Although films such as “Mad Max: Fury Road” are a step in the right direction, there is still a long way to go in terms of equality in mainstream cinema. For “Fury Road” to be a true feminist film, it should have been directed by a woman, not a man. It would be written by three women, not three men. It wouldn’t have needed to have a love sub-plot between Nux and one of the slaves.
Rich argues that women consciously filter the images and messages they receive through cinema.36 Therefore, if we are to achieve a truly post-feminist film industry, women need better images and role models. However, this does not exclude men because, as Clover argues for example, young male viewers of the horror genre identify with the “damsel in distress” on a profound level.37
Appendix One

The three images of the women are typical of the “male gaze”. The women only wearing two-piece bikinis and showing a lot of flesh is in binary opposition to the male character. They are the punctum of the promotion.38 Their direct eye contact, which is piercing the viewer, their demure body language and position of their hands are all carefully constructed to represent the girls as more alluring and seductive.

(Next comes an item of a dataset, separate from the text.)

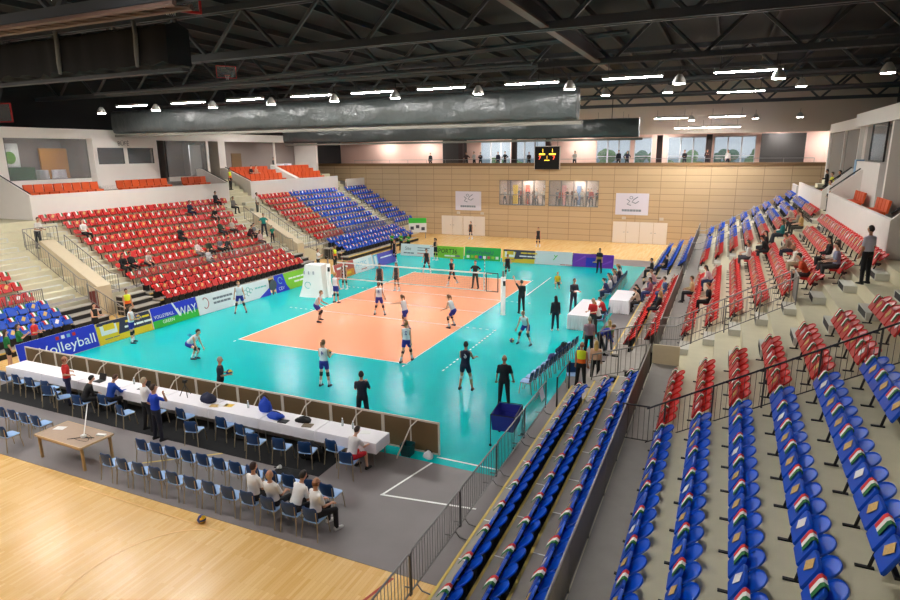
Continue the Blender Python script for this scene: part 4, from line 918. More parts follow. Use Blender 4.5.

This is a very misogynistic poster, exploiting women as objects, simply there for voyeuristic purposes. Metz argued that viewing film is only possible through scopophilia which is clear in this poster.39 It also presents James Bond as the attractive, brave hero that gets all the girls. He holds a gun, an obvious signifier of danger, and looks cool and in control. This is reinforced through the tagline “Mixing business and girls!”
However, Barthes (1972) said “striptease is based on contradiction. Woman is desexualised at the very moment when she is stripped naked”, suggesting that it simply reduces women to objects.40
Also, a more recent critic argued that a smart-fitting suit in the ‘female gaze’ is equivalent to lingerie in the “male gaze”. James Bond is dressed in a tuxedo which will appeal to heterosexual women.
This disparity in representation continues today. In a study of the Top 500 films from 2007 to 2012, researchers found that men were shown in sexy attire on screen 7 percent of the time. Women, however, were shown as such 31.6 percent of the time. In addition, 9.4 percent of men on screen were shown naked or partially naked, compared to 31 percent of women.41 Equality in representation has yet to be achieved.
Appendix Two
The following screenshots are the examples of diagonal billing. The first is from the opening sequence of ‘The Towering Inferno’. In the battle of the sexes, Theron is on top, but Hardy could be read first.


The technique was also used in ’Righteous Kill’, where co-stars Robert De Niro and Al Pacino took a diagonal approach, while on the poster for ’Heat’ they both clubbed together to push Val Kilmer into third place.42
Appendix Three
The following screenshot is taken from ‘Mad Max: Fury Road’. Traditional cinema often doesn’t give women a voice. Here, it is the male title character that is muzzled and has his voice taken away. The chain is another obvious signifier of being subjugated.